J'ai dû voir au moins une bonne douzaine de films de Lelouch, que ce soit à la télé pour les plus anciens ou au cinéma à partir des années 75 … Et c'est la première critique que je vais tenter sur SC.
Je dois avouer que le cinéma de Lelouch m'a régulièrement posé des problèmes existentiels. Un signe ? C'est que je n'ai jamais éprouvé le besoin de revoir un film de Lelouch.
"Itinéraire d'un enfant gâté". Vu en 1988. Apprécié sans plus à l'époque. Je viens de le revoir 36 ans plus tard et constate que je m'en souvenais assez bien.
Le film avait été un triomphe à l'époque. Notamment à cause de la prestation de Belmondo qui était, en quelque sorte, un résumé, une rétrospective des personnages qu'il avait pu jouer.
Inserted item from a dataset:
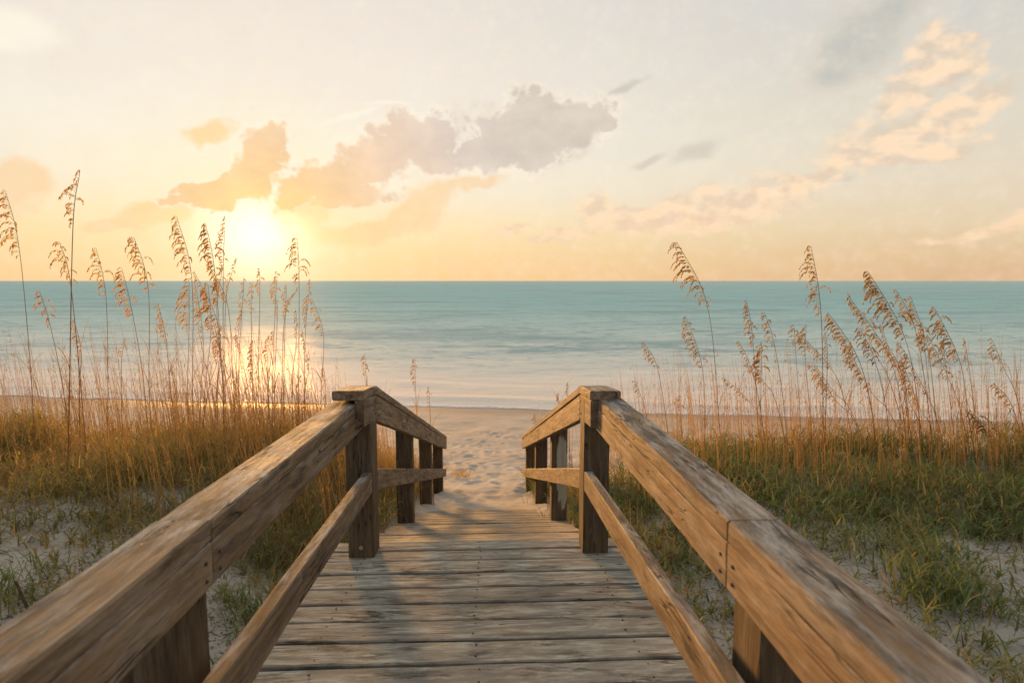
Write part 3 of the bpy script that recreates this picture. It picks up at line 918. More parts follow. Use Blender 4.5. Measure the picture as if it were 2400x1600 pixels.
    board('post', root, (near_in + o * (0.048 + 0.066), -0.42, -1.95), (near_in + o * (0.048 + 0.066), -0.42, zr(-0.42) - ct - 0.004), 0.132, 0.138, M_POST, up=(0, -1, 0), bevel=0.007, segs=8)
    # near mid rail butting against the knee post
    zt = (lambda y: -0.886 + 0.0515 * (2.73 - y)) if side == 'L' else (lambda y: -0.896 + 0.0745 * (2.73 - y))
    km = 0.0515 if side == 'L' else 0.0745
    mx = inner + o * 0.022
    mh = 0.096
    board('mid_rail', root, (mx, -0.6, zt(-0.6) - mh / 2), (mx, 2.7325, zt(2.7325) - mh / 2), 0.042, mh, M_RAIL, up=(0, km, 1), bevel=0.004, segs=12)
    if side == 'L':
        # the pale round plug low on the knee post
        bmk = bmesh.new()
        bmesh.ops.create_cone(bmk, cap_ends=True, segments=12, radius1=0.011, radius2=0.0095, depth=0.005)
        me = bpy.data.meshes.new('wood_plug')
        bmk.to_mesh(me)
        bmk.free()
        me.materials.append(M_PLUG)
        pg = bpy.data.objects.new('wood_plug', me)
        COL.objects.link(pg)
        pg.parent = knee
        pg.location = (0.648, 0.0, 0.0695)
    return root


railing('L', -0.537, -0.573, -0.688, 'left wooden railing, its inner faces in shade, nearer the low sun')
railing('R', 0.456, 0.490, 0.603, 'right wooden railing with its inner faces lit orange by the sun')


# ------------------------------------------------------------------ plants
def strips(root, azim, length, lean, curl, width, tint, S=4, twist=None, tipf=0.12):
    """Curved tapering blades as numpy strips. All arguments are arrays of N."""
    N = len(root)
    V = np.zeros((N, S + 1, 2, 3), np.float32)
    T = np.zeros((N, S + 1, 2, 2), np.float32)
    p = root.copy()
    ax = np.stack([np.cos(azim), np.sin(azim), np.zeros(N)], 1)
    tw = azim + np.pi / 2 if twist is None else twist
    wv = np.stack([np.cos(tw), np.sin(tw), np.zeros(N)], 1)
    for s in range(S + 1):
        f = s / S
        a = lean + curl * f
        w = width * (1 - (1 - tipf) * f ** 1.5) * 0.5
        V[:, s, 0] = p - wv * w[:, None]
        V[:, s, 1] = p + wv * w[:, None]
        T[:, s, :, 0] = tint[:, None]
        T[:, s, :, 1] = f
        st = (length / S)[:, None]
        p = p + st * (ax * np.sin(a)[:, None] + np.array([0, 0, 1.0]) * np.cos(a)[:, None])
    base = np.arange(N)[:, None, None] * ((S + 1) * 2)
    s = np.arange(S)[None, :, None] * 2
    q = base + s + np.array([0, 1, 3, 2])[None, None, :]
    return V.reshape(-1, 3), q.reshape(-1, 4), T.reshape(-1, 2)


def join(parts):
    vs, qs, ts, off = [], [], [], 0
    for v, q, t_ in parts:
        vs.append(v)
        qs.append(q + off)
        ts.append(t_)
        off += len(v)
    return np.concatenate(vs), np.concatenate(qs), np.concatenate(ts)


def on_ground(x, y):
    return np.stack([x, y, gz(x, y) + CZ - 0.01], 1)


def leafy(root, tint0, r, hscale=1.0, n_leaf=7, wid=0.009):
    """upright wiry stems with short curling leaves along them: the tangled dune grass"""
    N = len(root)
    az = r.uniform(0, 2 * np.pi, N)
    L = r.uniform(0.16, 0.40, N) * hscale
    lean, curl = r.uniform(0.0, 0.5, N), r.uniform(-0.2, 0.9, N)
    parts = [strips(root, az, L, lean, curl, np.full(N, 0.0028), np.clip(tint0 + 0.15, 0, 1), 3)]
    for k in range(n_leaf):
        f = r.uniform(0.12, 1.0, N)
        a = lean + curl * f * 0.5
        p = root + (L * f)[:, None] * np.stack([np.cos(az) * np.sin(a), np.sin(az) * np.sin(a), np.cos(a)], 1)
        laz = r.uniform(0, 2 * np.pi, N)
        ll = r.uniform(0.06, 0.19, N) * (0.6 + 0.4 * hscale)
        parts.append(strips(p, laz, ll, r.uniform(0.2, 1.1, N), r.uniform(0.3, 3.0, N), r.uniform(0.6, 1.25, N) * wid, np.clip(tint0 + r.normal(0, 0.14, N), 0, 1), 4))
    return join(parts)


def belt(seed, sgn, n, dens):
    r = np.random.default_rng(seed)
    x = sgn * r.uniform(0.72, 9.5, n * 4) + XC
    y = r.uniform(0.9, 9.5, n * 4)
    keep = r.random(n * 4) < dens(x, y)
    x, y = x[keep][:n], y[keep][:n]
    return x, y, r


def dens_left(x, y):
    near_edge = 3.55 + 0.9 * fbm(x * 0.7, y * 0.2, 71, 3) + 0.35 * sstep(-2.4, -1.0, x) * -1.3
    d = sstep(-0.15, 0.45, y - near_edge) * (1 - sstep(4.6, 7.4, y))
    patch = 0.25 + 1.3 * sstep(-0.12, 0.10, fbm(x * 1.5, y * 1.5, 73, 3))
    clump = 0.05 * sstep(0.04, 0.20, fbm(x * 1.2, y * 1.2, 75, 3)) * sstep(1.4, 2.2, y) + 0.19 * (0.4 + 1.2 * sstep(-0.05, 0.12, fbm(x * 2.1, y * 2.1, 77, 3)))
    out = np.clip(d * patch, 0, 1) * 0.6 + clump
    ramp_side = sstep(0.80, 1.15, XC - x)
    foot = (1 - sstep(1.05, 1.5, XC - x)) * sstep(3.2, 3.9, y) * (1 - sstep(7.4, 8.6, y)) * 0.4
    return out * ramp_side + foot * sstep(0.66, 0.76, XC - x)


def dens_right(x, y):
    near_edge = 3.25 + 0.9 * fbm(x * 0.7, y * 0.2, 81, 3) - 0.5 * (1 - sstep(0.9, 1.7, x))
    d = sstep(-0.15, 0.5, y - near_edge) * (1 - sstep(4.2, 6.0, y))
    patch = 0.25 + 1.3 * sstep(-0.12, 0.10, fbm(x * 1.5, y * 1.5, 83, 3))
    clump = 0.20 * sstep(0.02, 0.18, fbm(x * 0.9 + 3, y * 0.9, 85, 3)) * sstep(1.2, 2.0, y) * (1 - sstep(3.6, 4.2, y)) + 0.34 * (0.4 + 1.2 * sstep(-0.05, 0.12, fbm(x * 2.1, y * 2.1, 87, 3))) * (1 - sstep(4.5, 6, y)) + 0.01 * (1 - sstep(7, 9, y))
    foot = (1 - sstep(1.05, 1.5, x - XC)) * sstep(2.6, 3.4, y) * (1 - sstep(7.2, 8.2, y)) * 0.35
    return (np.clip(d * patch, 0, 1) * 0.6 + clump) * sstep(0.78, 1.1, x - XC) + foot * sstep(0.66, 0.76, x - XC)


def make_belt(name, seed, sgn, n, dens, mat, label, tmu):
    x, y, r = belt(seed, sgn, n, dens)
    N = len(x)
    tint = np.clip(tmu + 0.55 * fbm(x * 1.1, y * 1.1, seed + 5, 3) + r.normal(0, 0.20, N), 0, 1)
    hs = 0.75 + 0.9 * (fbm(x * 0.9, y * 0.9, seed + 9, 3) + 0.2) * 1.0
    hs = np.clip(hs, 0.4, 1.5) * (0.80 if sgn < 0 else 0.66) * (0.55 + 1.0 * vnoise(x * 1.7, y * 1.7, seed + 13)) * (0.45 + 0.55 * sstep(3.2, 4.2, y))
    parts = [leafy(on_ground(x, y), tint, r, hs, 6)]
    # longer arching blades
    m = N // 2
    i = r.integers(0, N, m)
    i = i[(y[i] > 3.2) | (r.random(m) < 0.35)]
    m = len(i)
    xb, yb = x[i] + r.normal(0, 0.05, m), y[i] + r.normal(0, 0.05, m)
    parts.append(strips(on_ground(xb, yb), r.uniform(0, 6.28, m), r.uniform(0.22, 0.55, m) * hs[i], r.uniform(0.05, 0.5, m), r.uniform(0.2, 1.8, m), r.uniform(0.0045, 0.008, m), np.clip(tint[i] + r.normal(0, 0.1, m), 0, 1), 5))
    v, q, t_ = join(parts)
    o = np_mesh(name, v, q, mat, t_)
    tag(o, label, 'dune grass', kind='stuff')
    return len(q)


nf = make_belt('dune_grass', 101, -1, 15000, dens_left, M_GRASS_O, 'tangled golden green dune grass on the left of the boardwalk', 0.34)
nf += make_belt('dune_grass', 202, 1, 14000, dens_right, M_GRASS_G, 'tangled green dune grass on the right of the boardwalk', 0.42)


def dry_stems(name, seed, sgn, n, y0, y1, label, gold, x0=0.85, xw=7.5, l0=0.30, lw=None):
    """thin dry flower stalks standing above the grass, too many to count"""
    r = np.random.default_rng(seed)
    x = sgn * (x0 + xw * r.random(n)) + XC
    y = r.uniform(y0, y1, n)
    if sgn > 0:
        keep = (x > 1.25) | (r.random(n) < 0.35)
        x, y = x[keep], y[keep]
    N = len(x)
    root = on_ground(x, y)
    az = np.where(r.random(N) < 0.75, math.pi, r.uniform(0, 6.28, N)) + r.normal(0, 0.5, N)
    L = l0 + (lw or (0.95 if sgn < 0 else 0.85)) * r.random(N) ** 1.4
    lean, curl = r.uniform(0, 0.14, N), r.uniform(0, 0.28, N)
    tint = np.clip(r.normal(gold, 0.25, N), 0, 1)
    parts = []
    for tw in (0.0, math.pi / 2):
        parts.append(strips(root, az, L, lean, curl, r.uniform(0.003, 0.005, N), tint, 4, twist=np.full(N, tw), tipf=0.35))
    for k in range(9):
        f = 0.45 + 0.06 * k + r.uniform(-.02, .02, N)
        a = lean + curl * f * 0.5
        p = root + (L * f)[:, None] * np.stack([np.cos(az) * np.sin(a), np.sin(az) * np.sin(a), np.cos(a)], 1)
        ok = r.random(N) < 0.5
        m = int(ok.sum())
        parts.append(strips(p[ok], r.uniform(0, 6.28, m), r.uniform(0.02, 0.07, m), r.uniform(0.3, 1.4, m), r.uniform(0.2, 1.6, m), r.uniform(0.004, 0.007, m), tint[ok], 2))
    v, q, t_ = join(parts)
    o = np_mesh(name, v, q, M_STEM, t_)
    tag(o, label, 'dry grass', kind='stuff')


dry_stems('dry_grass_stems', 303, -1, 1800, 4.0, 7.4, 'thin golden dry stalks standing in the left dune grass', 0.35)
dry_stems('dry_grass_stems', 404, 1, 1900, 3.9, 6.8, 'thin reddish dry stalks standing in the right dune grass', 0.7)


dry_stems('dry_grass_stems', 505, -1, 650, 3.3, 8.0, 'thin golden stalks crowding behind the left ramp posts', 0.35, 0.82, 1.3, 0.45, 0.40)

dry_stems('dry_grass_stems', 606, -1, 420, 4.8, 7.4, 'tall golden stalks massed on the left dune in front of the sun', 0.3, 0.95, 2.6, 0.50, 0.42)


# --- grass tufts that stand apart
def tuft(x, y, n, h, mat, tmu, label, seed, spread_=0.09):
    r = np.random.default_rng(seed)
    xx, yy = x + r.normal(0, spread_, n), y + r.normal(0, spread_, n)
    root = on_ground(xx, yy)
    tint = np.clip(r.normal(tmu, 0.14, n), 0, 1)
    az = np.arctan2(yy - y, xx - x) + r.normal(0, 0.6, n)
    v, q, t_ = join([strips(root, az, r.uniform(0.5, 1.1, n) * h, r.uniform(0.05, 0.5, n), r.uniform(0.3, 1.5, n), r.uniform(0.003, 0.006, n), tint, 5),
                     leafy(root[: n // 3], tint[: n // 3], r, h / 0.4, 5)])
    z0 = gz1(x, y) + CZ
    v = v - np.array([x, y, z0], np.float32)
    o = np_mesh('grass_tuft', v, q, mat, t_)
    o.location = (x, y, z0)
    tag(o, label, 'grass tuft', 'grass tufts standing apart on the sand')


TUFTS = [(-0.80, 7.95, 120, 0.50, 'o', 0.62, 'golden grass tuft spilling over the sand at the end of the left ramp rail'),
         (-0.42, 9.1, 50, 0.22, 'o', 0.6, 'small dry grass tuft on the left side of the sand path'),
         (-0.95, 9.6, 70, 0.28, 'g', 0.5, 'low grass tuft on the beach beyond the left ramp rail'),
         (-0.98, 2.05, 80, 0.22, 'g', 0.30, 'dark green grass tuft on the sand beside the left mid rail'),
         (-1.12, 2.75, 70, 0.24, 'g', 0.42, 'loose grass tuft on the sand under the left handrail'),
         (0.62, 6.3, 90, 0.45, 'g', 0.25, 'green grass tuft growing up between the low right ramp posts'),
         (0.66, 4.75, 60, 0.26, 'g', 0.35, 'grass tuft at the foot of the first right ramp post'),
         (0.72, 8.3, 60, 0.30, 'o', 0.55, 'dry grass tuft on the sand past the end of the right ramp rail'),
         (2.05, 2.55, 120, 0.27, 'g', 0.22, 'widest dark green grass clump on the sand beyond the right handrail'),
         (1.6, 2.1, 90, 0.22, 'g', 0.2, 'short dark grass tuft low beside the right handrail'),
         (-2.2, 2.7, 60, 0.20, 'g', 0.4, 'sparse grass tuft on bare sand at the left edge')]
for i_, (x, y, n_, h_, mk, tm, lb) in enumerate(TUFTS):
    tuft(x, y, n_, h_, M_GRASS_O if mk == 'o' else M_GRASS_G, tm, lb, 900 + i_)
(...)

L'histoire, d'abord. Elle est de Lelouch. Au fond, elle est très simple. Un enfant trouvé qui commence sa carrière au cirque comme trapéziste de talent jusqu'à l'accident. Il se reconvertit en devenant un industriel de talent, aussi. Puis, il en a marre et prétexte un tour du monde à la voile pour disparaitre, jusqu'au jour où un ancien employé le reconnait, le poussant à un retour vers les siens. Mais pour en arriver là, Lelouch nous sert un scénario très alambiqué. Pourquoi faire simple quand on peut faire compliqué ?
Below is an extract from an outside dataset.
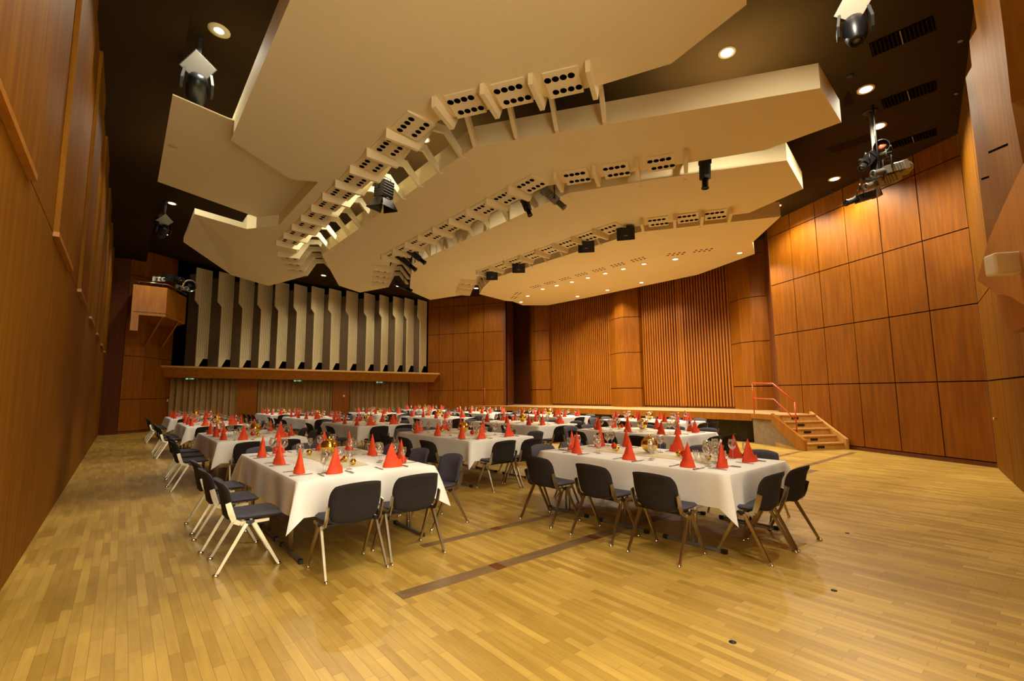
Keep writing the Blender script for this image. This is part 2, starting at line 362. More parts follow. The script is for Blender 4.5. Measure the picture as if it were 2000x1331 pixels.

Par exemple, dans la première partie du film, se juxtaposent beaucoup de scènes tournées à différentes époques de la vie de Sam Lion (Belmondo) ainsi que du deuxième personnage du film, Al (Richard Anconina) dont on ne comprendra le rôle que bien plus tard dans le film. Comme Lelouch sait parfaitement manier une caméra et monter un film, le spectateur est pris dans un tourbillon d'images indéniablement splendides (au cirque, dans la rue, en Afrique, au milieu de l'océan). C'est bien, c'est beau et c'est même émouvant. À la revoyure, on se dit aussi que tout ça nous a bien éloigné d'une réalité plus banale voire sordide. Le vieux briscard (Belmondo) qui veut peut-être se retrouver seul face à lui-même. Ok. Il abandonne surtout les siens pour s'offrir un petit espace de liberté. Je n'aurai pas l'outrecuidance de m'interroger sur la crédibilité de cette histoire car enfin, cet espace de liberté nécessite des moyens dont l'utilisation est assez incompatible avec la volonté de disparition et de discrétion.
Et ce n'est pas non plus la deuxième partie qui va me convaincre avec cette amitié improbable entre le vieux briscard (Belmondo) et le jeune candide (Anconina). Enfin, amitié, faut voir … Pour être sympa, je vais dire que l'aspect intéressant de cette partie du film, c'est l'itinéraire initiatique d'un Richard Anconina mené de main de maître par Belmondo pour l'initier au job de patron à travers des scènes presque désopilantes pour apprendre à dire "bonjour" ou à ne jamais paraître étonné par des questions incongrues. Finalement, c'est vraiment pas difficile d'être patron.
Autre point d'écueil personnel, c'est la BO de Francis Lai qui m'a paru très inégale entre la voix agaçante d'une Nicole Croisille (idem pour Jean Guidoni) s'égosillant un peu trop et les belles chansons, tout-à-fait appropriées, de Brel.
Finalement, c'est un film où il suffit de se laisser bercer par le flot des images somptueuses du film, par les jeux d'acteur de Belmondo et de Richard Anconina, sans trop s'interroger sur la vraisemblance ni l'acceptabilité de l'histoire qui gâterait le plaisir (à défaut de gâter l'enfant).